Leaving the rest of the country in its carbon-constrained dust yet again, California introduced the Carbon Labeling Act of 2009 earlier this month which will require the California Air Resources Board (CARB) to “develop and implement a program for the voluntary assessment, verification, and standardized labeling of the carbon footprint, as defined, of consumer products sold in this state.”

Now stay in your seat, AB19 says nothing about a future shift towards regulation, which would likely not be embraced by environmentalists anyway considering the limited transparency of assumptions and model constructions to be expected from a consumer product label. This will especially be true in the event that CA actually permits input-output based hybrid life cycle assessment (LCA) models as these still have a ways to go towards seeing resolution at the level of product-categories. This is, however, a great move in the direction of accessible GHG information which can lead to environmentally superior decision-making so long as companies are using standardized accounting/modeling procedures and the verification methods are watertight.

It will also be interesting to find out what the range of products that falls under the “consumer goods” aegis will be. From the bill’s text, the focus is on retail consumer goods, as in supermarket / department store items in the hopes of swaying consumer preferences, but do the EPA estimated mileage stickers on new vehicles affect purchasing habits? Not enough to alter a consistent year-on-year aggregate oil demand increase for the past several decades, save for a few OPEC-related blips. But we’ve also been blessed with perennially low gas prices until recent memory and political rhetoric in this area will hopefully translate into action under a new administration.

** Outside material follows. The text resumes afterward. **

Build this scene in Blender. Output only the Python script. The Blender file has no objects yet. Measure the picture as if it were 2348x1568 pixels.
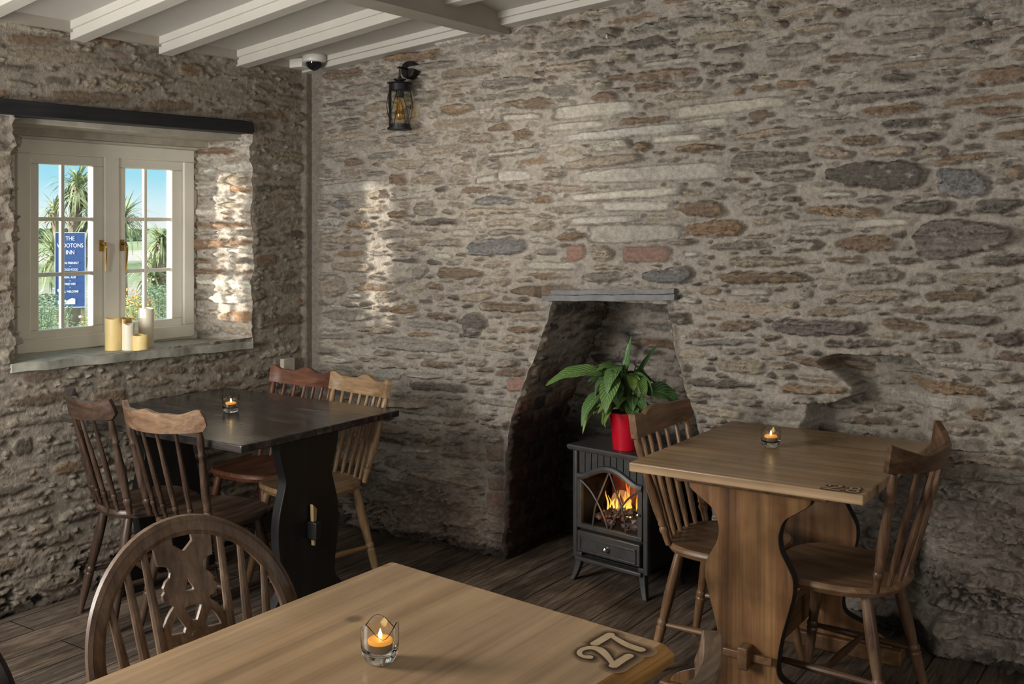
import bpy, bmesh, math, random
import numpy as np
from mathutils import Vector, Matrix
R = math.radians
random.seed(11)
scene = bpy.context.scene
col = scene.collection

# ------------------------------------------------------------------ helpers
def link(o, parent=None):
    col.objects.link(o)
    if parent is not None: o.parent = parent
    return o

def tag(o, label=None, cat=None, group=None, kind=None):
    if label: o['label'] = label
    if cat: o['category'] = cat
    if group: o['group'] = group
    if kind: o['kind'] = kind
    return o

def thing(name, loc=(0,0,0), rz=0.0, label=None, cat=None, group=None, kind=None):
    o = bpy.data.objects.new(name, None)
    o.location = loc; o.rotation_euler = (0,0,rz); o.empty_display_size = .1
    link(o); return tag(o, label, cat, group, kind)

def obj(name, bm, mat, parent=None, smooth=35, bevel=0, label=None):
    me = bpy.data.meshes.new(name)
    bmesh.ops.recalc_face_normals(bm, faces=bm.faces)
    bm.to_mesh(me); bm.free()
    mats = mat if isinstance(mat, (list, tuple)) else [mat]
    for m in mats: me.materials.append(m)
    if smooth:
        me.shade_smooth(); me.set_sharp_from_angle(angle=R(smooth))
    o = bpy.data.objects.new(name, me); link(o, parent)
    if bevel:
        b = o.modifiers.new('bevel', 'BEVEL'); b.width = bevel; b.segments = 3
        b.limit_method = 'ANGLE'; b.angle_limit = R(40)
    if label: o['label'] = label
    return o

def box(bm, x0, x1, y0, y1, z0, z1, M=None, mi=0):
    vs = [Vector((x,y,z)) for z in (z0,z1) for y in (y0,y1) for x in (x0,x1)]
    if M is not None: vs = [M @ v for v in vs]
    v = [bm.verts.new(p) for p in vs]
    for f in ((0,2,3,1),(4,5,7,6),(0,1,5,4),(2,6,7,3),(0,4,6,2),(1,3,7,5)):
        bm.faces.new([v[i] for i in f]).material_index = mi
    return v

def frame_for(d):
    d = d.normalized()
    a = Vector((0,0,1)) if abs(d.z) < .9 else Vector((1,0,0))
    x = a.cross(d).normalized(); y = d.cross(x).normalized()
    return x, y

def rings(bm, rs, caps=True, closed=False):
    vr = [[bm.verts.new(p) for p in r] for r in rs]
    n = len(vr[0]); m = len(vr)
    for i in range(m if closed else m-1):
        a = vr[i]; b = vr[(i+1) % m]
        for j in range(n):
            k = (j+1) % n
            bm.faces.new((a[j], a[k], b[k], b[j]))
    if caps and not closed:
        bm.faces.new(list(reversed(vr[0]))); bm.faces.new(vr[-1])
    return vr

def lathe(bm, p0, p1, prof, n=14):
    """prof: list of (t, r) along p0->p1"""
    p0 = Vector(p0); p1 = Vector(p1); d = p1-p0
    x, y = frame_for(d)
    rs = []
    for t, r in prof:
        c = p0 + d*t
        rs.append([c + (x*math.cos(2*math.pi*j/n) + y*math.sin(2*math.pi*j/n))*max(r,1e-4) for j in range(n)])
    rings(bm, rs)

def tube(bm, pts, r, n=8, closed=False):
    pts = [Vector(p) for p in pts]; rs = []; m = len(pts)
    for i, p in enumerate(pts):
        a = pts[(i-1) % m] if (closed or i > 0) else p
        b = pts[(i+1) % m] if (closed or i < m-1) else p
        x, y = frame_for(b-a)
        rr = r[i] if isinstance(r, (list, tuple)) else r
        rs.append([p + (x*math.cos(2*math.pi*j/n) + y*math.sin(2*math.pi*j/n))*rr for j in range(n)])
    rings(bm, rs, closed=closed)

def prism(bm, pts, th, M, mi_side=0):
    """2D outline pts (a,b) in the plane z=+-th/2 of matrix M"""
    lo = [bm.verts.new(M @ Vector((p[0], p[1], -th/2))) for p in pts]
    hi = [bm.verts.new(M @ Vector((p[0], p[1], th/2))) for p in pts]
    bm.faces.new(list(reversed(lo))); bm.faces.new(hi)
    n = len(pts)
    for i in range(n):
        j = (i+1) % n
        bm.faces.new((lo[i], lo[j], hi[j], hi[i])).material_index = mi_side

def B(): return bmesh.new()

def smoothpath(pts, sub=4, closed=False):
    """Catmull-Rom through 2D/3D points"""
    P = [Vector(p) for p in pts]; n = len(P); out = []
    rng = n if closed else n-1
    for i in range(rng):
        p0 = P[(i-1) % n] if closed or i > 0 else P[i]
        p1 = P[i]; p2 = P[(i+1) % n]
        p3 = P[(i+2) % n] if closed or i+2 < n else p2
        for k in range(sub):
            t = k/sub
            out.append(.5*((2*p1)+(p2-p0)*t+(2*p0-5*p1+4*p2-p3)*t*t+(3*p1-p0-3*p2+p3)*t*t*t))
    if not closed: out.append(P[-1])
    return out

# ------------------------------------------------------------------ materials
def newmat(name):
    m = bpy.data.materials.new(name); m.use_nodes = True
    nt = m.node_tree; bs = nt.nodes['Principled BSDF']
    return m, nt, bs

def N(nt, t, **kw):
    n = nt.nodes.new(t)
    for k, v in kw.items():
        if k in n.inputs: n.inputs[k].default_value = v
        else: setattr(n, k, v)
    return n

def ramp(nt, src, stops):
    r = nt.nodes.new('ShaderNodeValToRGB'); e = r.color_ramp.elements
    while len(e) < len(stops): e.new(.5)
    for i, (p, c) in enumerate(stops):
        e[i].position = p
        e[i].color = (c, c, c, 1) if isinstance(c, (int, float)) else (*c, 1)
    nt.links.new(src, r.inputs['Fac']); return r.outputs['Color']

def mixc(nt, fac, a, b, blend='MIX'):
    m = nt.nodes.new('ShaderNodeMix'); m.data_type = 'RGBA'; m.blend_type = blend
    for s, v in ((m.inputs[0], fac), (m.inputs[6], a), (m.inputs[7], b)):
        if isinstance(v, (int, float)): s.default_value = v
        elif isinstance(v, tuple): s.default_value = (*v, 1)
        else: nt.links.new(v, s)
    return m.outputs[2]

def noise(nt, vec, scale, detail=5, rough=.55, dist=0):
    n = N(nt, 'ShaderNodeTexNoise', Scale=scale, Detail=detail, Roughness=rough, Distortion=dist)
    if vec is not None: nt.links.new(vec, n.inputs['Vector'])
    return n.outputs['Fac']

def mapped(nt, sc, coord='Object', loc=(0,0,0)):
    tc = nt.nodes.new('ShaderNodeTexCoord'); mp = nt.nodes.new('ShaderNodeMapping')
    mp.inputs['Scale'].default_value = sc; mp.inputs['Location'].default_value = loc
    nt.links.new(tc.outputs[coord], mp.inputs['Vector']); return mp.outputs['Vector']

def bump(nt, bs, src, strength=.2, dist=.01):
    b = N(nt, 'ShaderNodeBump', Strength=strength, Distance=dist)
    nt.links.new(src, b.inputs['Height']); nt.links.new(b.outputs['Normal'], bs.inputs['Normal'])

def plain(name, c, rough=.5, metal=0, var=.12, spec=.5, bumpk=0, scale=30):
    m, nt, bs = newmat(name)
    v = mapped(nt, (1,1,1)); n = noise(nt, v, scale, 4)
    k = ramp(nt, n, [(.25, 1-var), (.75, 1+var)])
    c2 = mixc(nt, 1.0, tuple(c), k, 'MULTIPLY'); nt.links.new(c2, bs.inputs['Base Color'])
    bs.inputs['Roughness'].default_value = rough; bs.inputs['Metallic'].default_value = metal
    bs.inputs['Specular IOR Level'].default_value = spec
    if bumpk: bump(nt, bs, n, bumpk, .004)
    return m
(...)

The bill does show that the state is aware that companies are voluntarily looking to assess the GHG impacts of their products and are willing to shell out the money to do so, either because of the improved marketing this facilitates, the anticipated cost savings of reduced energy consumption, responding to shareholder pressure, or any of several other drivers. The usually dismissed reason of “genuine environmental stewardship” should not be cast off so quickly here, especially with the great enthusiasm with which the private sector has greeted programs like the Carbon Trust/UK Defra’s PAS 2050 and the WRI/WBCSD’s new product-level guidelines work.

Californians – don’t get too haughty yet – something similar is happening on the other side of the pond where EU leaders are also discussing methods to promote sustainable consumption and production (SCP). With the rise of greenhouse gas registries at the corporate/facility-level (California Climate Action Registry, Carbon Disclosure Project), these initiatives may give just the kick needed to start product-level registries. While I don’t expect such website to host the most scintillating information for the average consumer, the real value-add is in high-volume procurement. Imagine the prospects of major purchasers like US government (name agency of your choice) or Wal-Mart having complete information on the life cycle GHG emissions from competing products and sustainability becoming a factor in procurement decisions (as is already becoming the case)? Those actions won’t in themselves bring us to 80% below 199o’s CO2e emissions levels by 2050, but will definitely form a requisite component.